There is no excuse for ignorance or apathy. Do you need to run for office? No. Not necessarily. But women currently hold just 17% of the House seats and less than 10% of the Senate. We’re entirely underrepresented.
I’d wager that this is one of the reasons for Sarah Palin’s success among right wingers. She motivated women on the right… the ones who don’t normally get off their butt. The moms who are too busy to get to their polling place, let alone volunteer at a phone bank or blog or be activists, were showing up. She got them excited. We saw families at the rallies. We saw women actually connect with a political candidate and want to engage for the first time. I was one of those women. Honestly, the momentum that she built is the reason Smart Girl Politics exists. In short, she made it okay for some of us to be a conservative. For that I’m grateful.
But where do we go from here? This is the danger of the cult of personality, which has always been my major issue with Palin. What happens when she goes away? If we center our movement on her, it will die when she drops out of the spotlight. She’s no longer an elected official. She’s a private citizen. An effective one, with a lot of potential and massive name recognition and fund raising capacity, but a private citizen nonetheless. Will women stay motivated? Will they stay engaged?
We NEED them to. Democrats believe that they own us, and in many ways they do.

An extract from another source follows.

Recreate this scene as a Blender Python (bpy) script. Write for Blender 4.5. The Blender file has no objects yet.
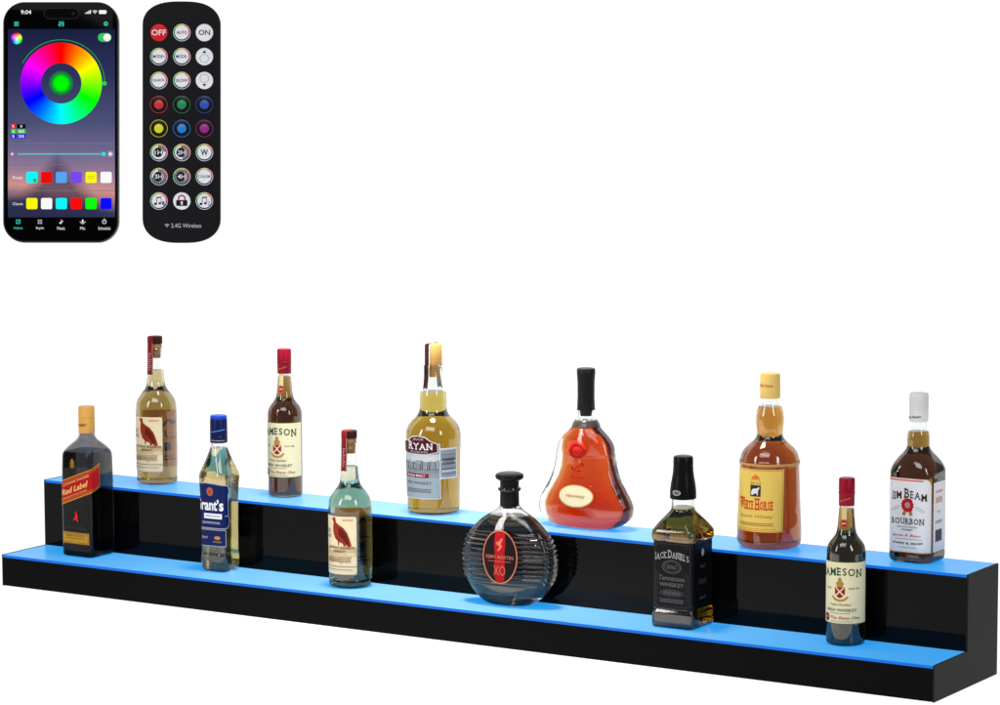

Women broke 56% to 43% for Barack Obama, where men only broke 49% to 48% for him. Feminists have been very effective. Conservative women are portrayed as self-loathing, close minded, backwards and irrelevant… and heaven forbid they remove “choice” from other women. FASCISTS! We’ve allowed them to frame the “choice” argument so completely that even those that would normally be pro-life are afraid to touch the subject for fear of stepping on the toes of other women.
One thing I think we forget is that the number of people in general that live and breathe politics like bloggers/activists/politicos do is incredibly small. Those of us on the front lines find it unfathomable that people don’t get as angry as we do about, say, health care. Or “insurance reform” as the White House says I should call it. The fact remains, those who are “independent” or “moderate” or any other ambiguous identification tend to vote liberal by default, especially those in the college/young professional demographic. They don’t much care about the specifics, they care about the general message.
Women in particular are emotional creatures. The left has no problem playing that emotional cord… mainly because it works. We respond to the cries of “hands off my body”, “help the homeless”, “choice”, and “let’s save the cute fuzzy trendy animal of the week”. Let’s face it, conservative pleas are generally more along the lines of “TAX CUTS! SMALL GOVERNMENT!” We’re just not going to get women all hot and bothered over issues like that. Guns tend to be emotional, but generally for those who are OPPOSED to them.
So how do we get women to care? We get more female candidates. Smart, conservative women who run for office garner attention. They give women someone to relate to. They saw in Sarah Palin a mother, a wife, and their best friend. She played on their heart strings. Was she perfect? No. But she elicited a response, simply because she was a woman running for office. That alone is powerful.
Ladies – we are the majority of the population. We’re smart. We’re capable. We’re entirely underrepresented in our government. By sitting back and allowing the left wing feminists to speak for us, we’re allowing women who really don’t even like being women define what we should be. Change that. Stop being apathetic.
UPDATE: Stay at home moms – you have one of the most important jobs in existence, and I’m not saying that you need to be “on the front lines”. I’m simply saying that it’s your duty to vote and know what’s going on. There’s no excuse for ignorance.